-Textos:
-Ro 6,
3-11
-Sal 117,
1-2.16-17.22-23
-Mt 28,
1-10
“No
está aquí: ¡Ha resucitado!”
“Ha
resucitado”. Estas palabras resuenan hoy, en esta noche, para
nosotros y hacen presente el mismo acontecimiento insospechado,
increíble, pero trascendental, salvador y sembrador de esperanza,
que ocurrió hace más de dos mil años, y del que fueron testigos
privilegiados María Magdalena y la otra María.
¡Jesucristo
ha resucitado! ¡Jesucristo vive!
Jesucristo,
vencedor de la muerte y del pecado, es verdaderamente luz del mundo,
sal y fermento incorruptibles para la humanidad y para el universo
entero. Jesucristo, glorioso en el cielo y presente en la tierra
por su Espíritu ha vencido a los dos mayores enemigos del hombre:
la muerte y el pecado.
A partir de
su victoria, podemos decir con el poeta: “Morir solo es morir;
morir se acaba”. La muerte no es un suceso fatal y definitivo.
A partir de
su resurrección y su victoria, el pecado ha perdido su aguijón; en
su raíz está vencido. Quien cree en Jesucristo, quién por la fe
deja que la fuerza del Espíritu Santo y la vida misma de Dios
transformen su corazón, su mente, su voluntad sus sentimientos,
puede dominar sus pasiones, cumplir la voluntad de Dios y vivir
consagrado al servicio del amor al prójimo, de la justicia, la
libertad y la paz.
El anuncio de
esta noche abre en el mundo una luz de esperanza. Si la muerte y el
pecado no tienen la última palabra, merece la pena vivir, merece la
pena luchar. El amor, el amor como el de Cristo, tiene la última
palabra. Vivir como Jesús, trabajar por el Reinado de Dios, poner en
práctica el evangelio lo bendice Dios, dejan paz y felicidad en el
corazón y construyen un mundo mejor y más humano.
Nosotros,
esta noche, tenemos que dejarnos empapar por la gracia que, como
rocío de primavera, rezuma en la liturgia que estamos celebrando.

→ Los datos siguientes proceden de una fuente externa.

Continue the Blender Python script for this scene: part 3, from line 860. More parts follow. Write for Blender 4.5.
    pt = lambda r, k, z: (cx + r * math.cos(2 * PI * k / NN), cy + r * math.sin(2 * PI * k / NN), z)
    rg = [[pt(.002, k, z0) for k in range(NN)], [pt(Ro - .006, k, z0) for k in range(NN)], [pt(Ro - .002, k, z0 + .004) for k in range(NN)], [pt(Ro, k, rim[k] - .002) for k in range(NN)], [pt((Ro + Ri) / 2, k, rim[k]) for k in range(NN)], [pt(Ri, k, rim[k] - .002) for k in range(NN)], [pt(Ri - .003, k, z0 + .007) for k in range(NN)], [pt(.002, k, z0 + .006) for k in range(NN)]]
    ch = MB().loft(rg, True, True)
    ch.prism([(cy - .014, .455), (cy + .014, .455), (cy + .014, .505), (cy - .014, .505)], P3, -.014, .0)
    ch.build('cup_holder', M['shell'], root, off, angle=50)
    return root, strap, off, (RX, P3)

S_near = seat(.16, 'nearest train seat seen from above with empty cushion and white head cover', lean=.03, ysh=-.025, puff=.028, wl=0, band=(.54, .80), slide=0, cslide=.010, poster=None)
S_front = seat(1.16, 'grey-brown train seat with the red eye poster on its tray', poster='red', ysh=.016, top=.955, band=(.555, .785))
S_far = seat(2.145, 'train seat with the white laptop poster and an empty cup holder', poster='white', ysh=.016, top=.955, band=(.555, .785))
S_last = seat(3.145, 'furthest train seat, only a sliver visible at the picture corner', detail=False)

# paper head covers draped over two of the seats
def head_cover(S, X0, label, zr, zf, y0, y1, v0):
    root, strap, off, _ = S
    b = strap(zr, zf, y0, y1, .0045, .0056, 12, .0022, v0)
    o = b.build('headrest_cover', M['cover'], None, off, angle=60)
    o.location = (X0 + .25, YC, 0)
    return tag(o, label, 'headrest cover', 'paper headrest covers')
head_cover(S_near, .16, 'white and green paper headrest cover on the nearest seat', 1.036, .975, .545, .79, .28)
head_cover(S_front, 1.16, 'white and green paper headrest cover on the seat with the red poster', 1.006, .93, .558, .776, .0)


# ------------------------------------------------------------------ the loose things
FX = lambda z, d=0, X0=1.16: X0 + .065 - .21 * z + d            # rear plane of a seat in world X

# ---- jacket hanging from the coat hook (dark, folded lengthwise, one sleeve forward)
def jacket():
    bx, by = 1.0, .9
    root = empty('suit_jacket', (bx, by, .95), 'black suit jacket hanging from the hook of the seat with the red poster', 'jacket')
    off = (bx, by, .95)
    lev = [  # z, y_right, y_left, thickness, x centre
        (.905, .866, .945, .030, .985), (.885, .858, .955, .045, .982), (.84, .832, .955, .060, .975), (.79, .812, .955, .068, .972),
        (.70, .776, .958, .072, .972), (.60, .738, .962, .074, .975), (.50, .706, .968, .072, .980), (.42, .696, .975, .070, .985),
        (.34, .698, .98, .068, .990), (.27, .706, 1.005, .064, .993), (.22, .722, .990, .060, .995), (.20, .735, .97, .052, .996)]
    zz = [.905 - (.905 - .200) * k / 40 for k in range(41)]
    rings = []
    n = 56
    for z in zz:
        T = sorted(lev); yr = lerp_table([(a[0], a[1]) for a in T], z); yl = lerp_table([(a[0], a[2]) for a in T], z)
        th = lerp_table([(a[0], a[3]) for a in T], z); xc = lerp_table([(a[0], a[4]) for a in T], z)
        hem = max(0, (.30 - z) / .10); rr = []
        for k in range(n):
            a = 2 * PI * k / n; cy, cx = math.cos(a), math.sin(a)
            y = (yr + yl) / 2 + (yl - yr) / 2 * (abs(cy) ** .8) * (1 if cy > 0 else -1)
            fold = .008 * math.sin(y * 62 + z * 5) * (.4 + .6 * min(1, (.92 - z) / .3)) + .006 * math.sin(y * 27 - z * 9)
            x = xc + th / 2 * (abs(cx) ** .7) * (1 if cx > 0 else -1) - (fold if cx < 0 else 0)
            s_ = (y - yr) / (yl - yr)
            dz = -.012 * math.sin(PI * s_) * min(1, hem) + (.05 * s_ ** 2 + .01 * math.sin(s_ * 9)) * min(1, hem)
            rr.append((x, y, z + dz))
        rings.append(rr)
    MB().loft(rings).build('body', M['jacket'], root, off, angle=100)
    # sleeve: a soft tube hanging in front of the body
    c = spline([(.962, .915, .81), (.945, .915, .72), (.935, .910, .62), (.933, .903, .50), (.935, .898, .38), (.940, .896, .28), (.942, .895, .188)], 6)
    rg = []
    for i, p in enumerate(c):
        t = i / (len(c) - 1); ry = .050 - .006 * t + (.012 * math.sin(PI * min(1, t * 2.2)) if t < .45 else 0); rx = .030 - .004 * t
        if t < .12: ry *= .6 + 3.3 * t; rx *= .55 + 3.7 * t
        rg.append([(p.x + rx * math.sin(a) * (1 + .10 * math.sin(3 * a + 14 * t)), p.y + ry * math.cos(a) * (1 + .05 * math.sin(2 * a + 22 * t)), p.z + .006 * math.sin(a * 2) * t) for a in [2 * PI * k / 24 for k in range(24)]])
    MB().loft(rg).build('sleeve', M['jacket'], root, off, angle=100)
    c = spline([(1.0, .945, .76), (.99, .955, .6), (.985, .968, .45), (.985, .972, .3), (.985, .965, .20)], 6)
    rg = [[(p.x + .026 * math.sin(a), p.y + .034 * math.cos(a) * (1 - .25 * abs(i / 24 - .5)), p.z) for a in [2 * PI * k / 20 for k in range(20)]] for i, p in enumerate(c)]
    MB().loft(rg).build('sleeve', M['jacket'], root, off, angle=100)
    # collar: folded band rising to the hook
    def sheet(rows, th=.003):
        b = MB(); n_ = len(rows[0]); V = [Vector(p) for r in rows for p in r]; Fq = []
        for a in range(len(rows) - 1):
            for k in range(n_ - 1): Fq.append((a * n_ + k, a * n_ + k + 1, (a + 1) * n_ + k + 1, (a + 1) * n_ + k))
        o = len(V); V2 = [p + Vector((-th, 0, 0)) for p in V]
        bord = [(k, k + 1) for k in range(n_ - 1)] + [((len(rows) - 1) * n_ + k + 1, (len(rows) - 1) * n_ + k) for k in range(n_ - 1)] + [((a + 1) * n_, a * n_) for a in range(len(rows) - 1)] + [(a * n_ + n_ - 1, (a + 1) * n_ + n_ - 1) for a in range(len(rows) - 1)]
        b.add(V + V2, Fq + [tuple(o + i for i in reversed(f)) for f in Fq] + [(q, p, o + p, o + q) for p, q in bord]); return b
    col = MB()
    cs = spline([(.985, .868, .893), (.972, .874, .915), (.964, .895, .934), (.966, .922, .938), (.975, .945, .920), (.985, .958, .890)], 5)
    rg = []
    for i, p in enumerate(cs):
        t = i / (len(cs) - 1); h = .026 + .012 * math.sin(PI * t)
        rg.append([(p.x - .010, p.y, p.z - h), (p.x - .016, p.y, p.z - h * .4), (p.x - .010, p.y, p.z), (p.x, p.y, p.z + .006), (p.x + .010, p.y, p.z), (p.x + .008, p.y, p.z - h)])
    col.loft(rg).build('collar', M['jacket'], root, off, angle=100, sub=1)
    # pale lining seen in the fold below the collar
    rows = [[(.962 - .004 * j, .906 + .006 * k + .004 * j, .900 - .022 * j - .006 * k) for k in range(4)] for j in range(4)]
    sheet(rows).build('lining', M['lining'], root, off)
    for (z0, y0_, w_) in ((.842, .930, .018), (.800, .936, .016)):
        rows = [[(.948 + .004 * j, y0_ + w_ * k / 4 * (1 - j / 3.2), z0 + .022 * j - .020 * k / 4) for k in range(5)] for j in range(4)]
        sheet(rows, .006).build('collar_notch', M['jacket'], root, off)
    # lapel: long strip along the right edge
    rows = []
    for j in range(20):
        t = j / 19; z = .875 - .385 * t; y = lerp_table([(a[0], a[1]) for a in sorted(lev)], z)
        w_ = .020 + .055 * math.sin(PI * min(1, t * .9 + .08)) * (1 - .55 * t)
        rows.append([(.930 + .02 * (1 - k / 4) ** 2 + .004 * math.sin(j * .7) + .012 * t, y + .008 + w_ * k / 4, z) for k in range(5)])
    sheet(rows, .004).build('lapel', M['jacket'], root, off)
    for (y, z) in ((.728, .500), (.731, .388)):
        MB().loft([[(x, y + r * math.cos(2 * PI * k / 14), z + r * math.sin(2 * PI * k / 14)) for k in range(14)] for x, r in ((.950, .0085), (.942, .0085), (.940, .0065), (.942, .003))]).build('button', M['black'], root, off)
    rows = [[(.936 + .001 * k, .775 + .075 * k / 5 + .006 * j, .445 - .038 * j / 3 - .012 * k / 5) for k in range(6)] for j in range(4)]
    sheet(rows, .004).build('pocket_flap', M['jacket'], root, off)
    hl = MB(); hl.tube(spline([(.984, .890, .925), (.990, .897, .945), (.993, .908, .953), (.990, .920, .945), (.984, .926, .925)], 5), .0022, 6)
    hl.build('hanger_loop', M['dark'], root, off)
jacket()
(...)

Esta gracia quiere provocar en nosotros la misma alegría, la misma
experiencia de conversión y de adhesión a Jesucristo que tuvieron
los primeros testigos, que nos transmitieron atónitos y
deslumbrados la gran noticia: “No
está aquí, no está en el sepulcro; ha resucitado”.
Un momento
privilegiado para recibir esta gracia puede ser la renovación de las
promesas bautismales. Esta noche santa, clara como el día, está
grávida tanto de la gracia de la fe en el resucitado como de la
gracia de redescubrir y revitalizar la naturaleza propia de nuestro
bautismo.
Permitidme
que repita, casi sin comentarios algunas de las frases que hemos
escuchados en la epístola de san Pablo. Ellas sí que son también
sal de la buena y fermento incorruptible, capaces de transformar
nuestras vidas y la vida entera del mundo: “Los
que por el bautismo nos incorporamos a Cristo fuimos incorporados a
su muerte… “Por
el bautismo ha quedado destruida nuestra personalidad de pecadores y
hemos quedado libres de la esclavitud del pecado”; “Por
lo tanto, si hemos muerto con Cristo (los bautizados), creemos que
también viviremos con Él, por tanto, consideraos muertos al pecado
y vivos para Dios”.
¡Ah,
hermanos, si conociéramos bien quiénes somos, cuál es la riqueza,
la grandeza y la responsabilidad que entraña nuestro bautismo…!
Seríamos mucho más felices, y seríamos, de verdad, los más
poderosos agentes de un mundo nuevo y mejor.